EXERCISE DESCRIPTION:
Please, without the pictures, retype exactly the lines from the start of the material through the line that holds "scene.cycles.max_bounces = 10;".

□ □ □ □ □ □ □

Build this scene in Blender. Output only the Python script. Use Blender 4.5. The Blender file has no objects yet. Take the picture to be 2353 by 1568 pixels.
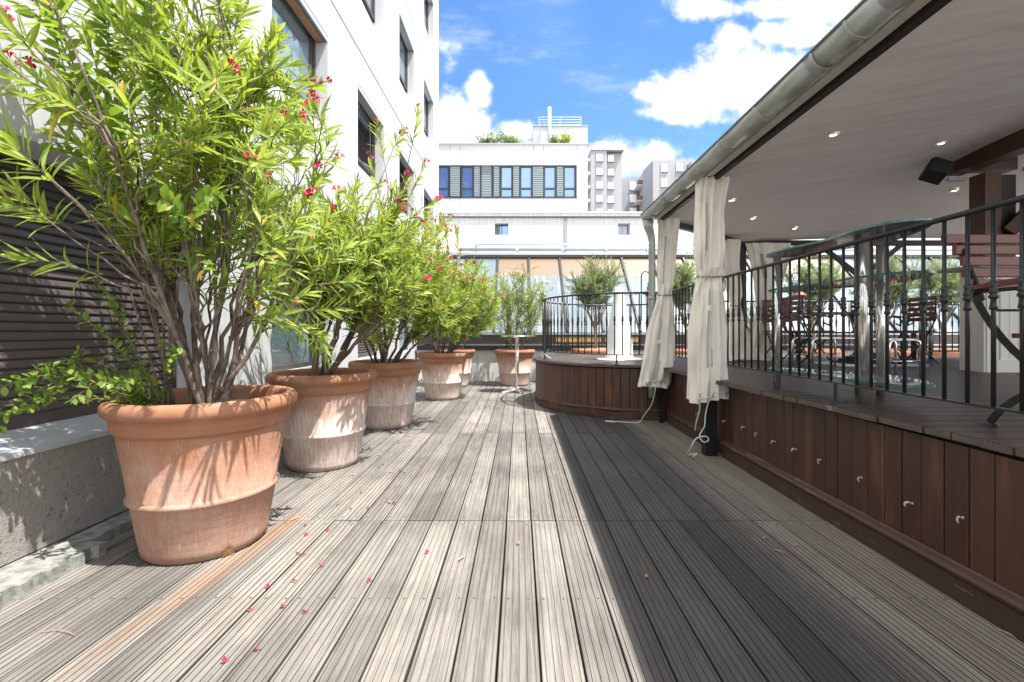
import bpy, math, random
from mathutils import Vector, Matrix
R = math.radians
scene = bpy.context.scene
col = scene.collection
# ------------------------------------------------------------------ camera
EYE = 1.19
cam_d = bpy.data.cameras.new('camera'); cam = bpy.data.objects.new('camera', cam_d); col.objects.link(cam)
cam_d.sensor_width = 36; cam_d.lens = 16.0; cam_d.clip_start = 0.05; cam_d.clip_end = 1500
cam.location = (0, 0, EYE); cam.rotation_euler = (R(90), 0, 0)
cam_d.shift_x = -0.0070; cam_d.shift_y = -0.0093
scene.camera = cam
# ------------------------------------------------------------------ light
SUN = Vector((0.46, -0.25, 1.1)).normalized()
EL = math.asin(SUN.z); AZ = math.atan2(SUN.x, SUN.y)
ld = bpy.data.lights.new('sun', 'SUN'); ld.energy = 4.2; ld.angle = R(0.53); ld.color = (1, 0.965, 0.915)
lo = bpy.data.objects.new('sun', ld); col.objects.link(lo)
lo.rotation_euler = SUN.to_track_quat('Z', 'Y').to_euler()
scene.view_settings.view_transform = 'Standard'; scene.view_settings.look = 'None'
scene.view_settings.exposure = 1.42; scene.view_settings.gamma = 1
scene.render.engine = 'CYCLES'
scene.cycles.max_bounces = 10; scene.cycles.diffuse_bounces = 6; scene.cycles.transparent_max_bounces = 16

def P(dx, dy, Y):
    """a direction in the picture (2353 wide) at depth Y -> world point"""
    return Vector(((dx-1193)/1046*Y, Y, EYE+(762-dy)/1046*Y))

# node helper -------------------------------------------------------
class NT:
    def __init__(s, tree): s.t = tree; s.n = tree.nodes; s.l = tree.links
    def new(s, typ, **kw):
        n = s.n.new(typ)
        for k, v in kw.items(): setattr(n, k, v)
        return n
    def put(s, sock, v):
        if v is None: return
        if isinstance(v, bpy.types.NodeSocket): s.l.new(v, sock)
        else:
            if isinstance(v, tuple) and len(v) == 3 and sock.type == 'RGBA': v = v+(1,)
            sock.default_value = v
    def math(s, op, a, b=None, c=None, clamp=False):
        n = s.new('ShaderNodeMath', operation=op); n.use_clamp = clamp
        s.put(n.inputs[0], a); s.put(n.inputs[1], b); s.put(n.inputs[2], c)
        return n.outputs[0]
    def vm(s, op, a, b=None):
        n = s.new('ShaderNodeVectorMath', operation=op)
        s.put(n.inputs[0], a); s.put(n.inputs[1], b)
        return n.outputs['Value'] if op in ('LENGTH', 'DOT_PRODUCT') else n.outputs[0]
    def mix(s, f, a, b, blend='MIX'):
        n = s.new('ShaderNodeMix', data_type='RGBA', blend_type=blend)
        s.put(n.inputs[0], f); s.put(n.inputs[6], a); s.put(n.inputs[7], b)
        return n.outputs[2]
    def noise(s, vec, scale, detail=3, rough=0.5, dist=0):
        n = s.new('ShaderNodeTexNoise'); s.put(n.inputs['Vector'], vec)
        n.inputs['Scale'].default_value = scale; n.inputs['Detail'].default_value = detail
        n.inputs['Roughness'].default_value = rough; n.inputs['Distortion'].default_value = dist
        return n.outputs['Fac']
    def ramp(s, f, lo, hi):
        n = s.new('ShaderNodeMapRange', interpolation_type='SMOOTHSTEP')
        s.put(n.inputs[0], f); n.inputs[1].default_value = lo; n.inputs[2].default_value = hi
        return n.outputs[0]
    def scale(s, vec, v):
        n = s.new('ShaderNodeMapping'); s.put(n.inputs['Vector'], vec); n.inputs['Scale'].default_value = v
        return n.outputs[0]
    def obj(s): return s.new('ShaderNodeTexCoord').outputs['Object']
    def sep(s, v):
        n = s.new('ShaderNodeSeparateXYZ'); s.put(n.inputs[0], v); return n.outputs
    def comb(s, x, y, z):
        n = s.new('ShaderNodeCombineXYZ'); s.put(n.inputs[0], x); s.put(n.inputs[1], y); s.put(n.inputs[2], z); return n.outputs[0]

# world ---------------------------------------------------------------
w = bpy.data.worlds.new('World'); scene.world = w; w.use_nodes = True
N = NT(w.node_tree); N.n.clear()
sky = N.new('ShaderNodeTexSky', sky_type='NISHITA'); sky.sun_disc = False
sky.sun_elevation = EL; sky.sun_rotation = AZ; sky.air_density = 1.0; sky.dust_density = 0.3; sky.ozone_density = 2.5
hs = N.new('ShaderNodeHueSaturation'); N.l.new(sky.outputs[0], hs.inputs['Color']); hs.inputs['Saturation'].default_value = 1.12; hs.inputs['Value'].default_value = 1.0
tc = N.new('ShaderNodeTexCoord').outputs['Generated']
x_, y_, z_ = N.sep(tc)
ym = N.math('MAXIMUM', N.math('ABSOLUTE', y_), 0.05)
uv = N.comb(N.math('DIVIDE', x_, ym), N.math('DIVIDE', z_, ym), 0.0)
wob = N.noise(uv, 9, 6, 0.62)
wob2 = N.noise(N.vm('ADD', uv, (3.1, 7.7, 1.0)), 26, 5, 0.6)
blobs = [(1040,275,100,80),(1095,215,40,55),(1075,330,110,45),(1185,300,60,28),(1000,270,60,60),
         (1700,190,165,92),(1600,215,130,70),(1500,215,50,30),(1790,170,120,50),(1560,262,95,26),(1850,200,120,80),
         (1620,12,95,38),(1685,85,48,42),(1790,20,140,30),(1840,75,130,38),(1900,20,140,55),
         (1440,368,105,52),(1500,355,65,45),(1390,345,50,22),(1560,395,60,36),(2300,60,300,130),(700,120,330,140),(200,300,300,160)]
den = None
for bx, by, rx, ry in blobs:
    c = ((bx-1193)/1046, (762-by)/1046, 0.0)
    d = N.vm('LENGTH', N.vm('MULTIPLY', N.vm('SUBTRACT', uv, c), (1046/rx, 1046/ry, 0.0)))
    d = N.math('SUBTRACT', 1.0, d)
    den = d if den is None else N.math('MAXIMUM', den, d)
den = N.math('MAXIMUM', den, -1.0)
dn = N.math('ADD', den, N.math('MULTIPLY', N.math('SUBTRACT', wob, 0.5), 1.5))
dn = N.math('ADD', dn, N.math('MULTIPLY', N.math('SUBTRACT', wob2, 0.5), 0.9))
cl = N.math('POWER', N.ramp(dn, -0.15, 0.5), 1.3)
wisp = N.math('MULTIPLY', N.ramp(N.noise(N.scale(uv, (1.0, 2.6, 1.0)), 4.0, 7, 0.65), 0.5, 0.8), 0.35)
cl = N.math('MAXIMUM', cl, N.math('MULTIPLY', wisp, N.ramp(z_, 0.0, 0.2)))
fill_cloud = N.math('MAXIMUM', N.math('SUBTRACT', 1.0, N.ramp(y_, 0.05, 0.35)), N.ramp(z_, 0.62, 0.75))   # unseen extra cloud overhead and behind, added as fill light
cl = N.math('MAXIMUM', cl, N.math('MULTIPLY', fill_cloud, N.ramp(N.noise(tc, 2.4, 6, 0.6), 0.36, 0.52)))
shade = N.math('MULTIPLY_ADD', N.ramp(dn, 0.5, 1.5), -0.20, 1.0)
shade = N.math('MULTIPLY', shade, N.math('MULTIPLY_ADD', wob2, 0.5, 0.75))
cloudc = N.vm('MULTIPLY', N.comb(9.2, 9.2, 9.3), N.comb(shade, shade, shade))
cloudc = N.mix(N.ramp(y_, 0.2, 0.5), cloudc, N.vm('MULTIPLY', N.comb(4.3, 4.4, 4.5), N.comb(shade, shade, shade)))  # cloud out of view kept brighter to lift the shaded parts
skc = N.vm('MULTIPLY', hs.outputs[0], (0.72, 0.86, 1.0))
skc = N.mix(N.math('MULTIPLY', N.ramp(N.noise(uv, 2.2, 3), 0.35, 0.75), 0.16), skc, (2.0, 3.3, 4.8))
outc = N.mix(cl, skc, cloudc)
bg = N.new('ShaderNodeBackground'); N.put(bg.inputs[0], outc); bg.inputs[1].default_value = 0.112
wo = N.new('ShaderNodeOutputWorld'); N.l.new(bg.outputs[0], wo.inputs[0])

# ------------------------------------------------------------------ materials
MATS = {}
def mat(name, base=(0.5,0.5,0.5), rough=0.6, metal=0.0, var=0.0, vscale=6.0, bump=0.0, bscale=40.0, stretch=(1,1,1),
        base2=None, m2scale=3.0, lo=0.4, hi=0.65, stretch2=(1,1,1), spec=0.5, trans=0.0, emit=None, es=0.0, alpha=None, fn=None):
    if name in MATS: return MATS[name]
    m = bpy.data.materials.new(name); m.use_nodes = True
    N = NT(m.node_tree); b = N.n['Principled BSDF']
    o = N.obj(); c = base
    if base2 is not None:
        c = N.mix(N.ramp(N.noise(N.scale(o, stretch2), m2scale, 6, 0.6), lo, hi), base, base2)
    if var > 0:
        f = N.noise(N.scale(o, stretch), vscale, 5, 0.6)
        k = N.math('MULTIPLY_ADD', N.math('SUBTRACT', f, 0.5), var*4, 1.0)
        c = N.mix(1.0, c, N.comb(k, k, k), 'MULTIPLY')
    N.put(b.inputs['Base Color'], c)
    b.inputs['Roughness'].default_value = rough; b.inputs['Metallic'].default_value = metal
    b.inputs['Specular IOR Level'].default_value = spec
    b.inputs['Transmission Weight'].default_value = trans
    if alpha is not None: b.inputs['Alpha'].default_value = alpha
    if emit: b.inputs['Emission Color'].default_value = emit+(1,); b.inputs['Emission Strength'].default_value = es
    if bump > 0:
        bn = N.new('ShaderNodeBump'); bn.inputs['Strength'].default_value = bump; bn.inputs['Distance'].default_value = 0.01
        N.put(bn.inputs['Height'], N.noise(N.scale(o, stretch), bscale, 4, 0.6)); N.l.new(bn.outputs[0], b.inputs['Normal'])
    if fn: fn(N, b, o, c)
    MATS[name] = m; return m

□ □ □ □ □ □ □

RESULT FOR THIS TASK:
Build this scene in Blender. Output only the Python script. Use Blender 4.5. The Blender file has no objects yet. Take the picture to be 2353 by 1568 pixels.
import bpy, math, random
from mathutils import Vector, Matrix
R = math.radians
scene = bpy.context.scene
col = scene.collection
# ------------------------------------------------------------------ camera
EYE = 1.19
cam_d = bpy.data.cameras.new('camera'); cam = bpy.data.objects.new('camera', cam_d); col.objects.link(cam)
cam_d.sensor_width = 36; cam_d.lens = 16.0; cam_d.clip_start = 0.05; cam_d.clip_end = 1500
cam.location = (0, 0, EYE); cam.rotation_euler = (R(90), 0, 0)
cam_d.shift_x = -0.0070; cam_d.shift_y = -0.0093
scene.camera = cam
# ------------------------------------------------------------------ light
SUN = Vector((0.46, -0.25, 1.1)).normalized()
EL = math.asin(SUN.z); AZ = math.atan2(SUN.x, SUN.y)
ld = bpy.data.lights.new('sun', 'SUN'); ld.energy = 4.2; ld.angle = R(0.53); ld.color = (1, 0.965, 0.915)
lo = bpy.data.objects.new('sun', ld); col.objects.link(lo)
lo.rotation_euler = SUN.to_track_quat('Z', 'Y').to_euler()
scene.view_settings.view_transform = 'Standard'; scene.view_settings.look = 'None'
scene.view_settings.exposure = 1.42; scene.view_settings.gamma = 1
scene.render.engine = 'CYCLES'
scene.cycles.max_bounces = 10; scene.cycles.diffuse_bounces = 6; scene.cycles.transparent_max_bounces = 16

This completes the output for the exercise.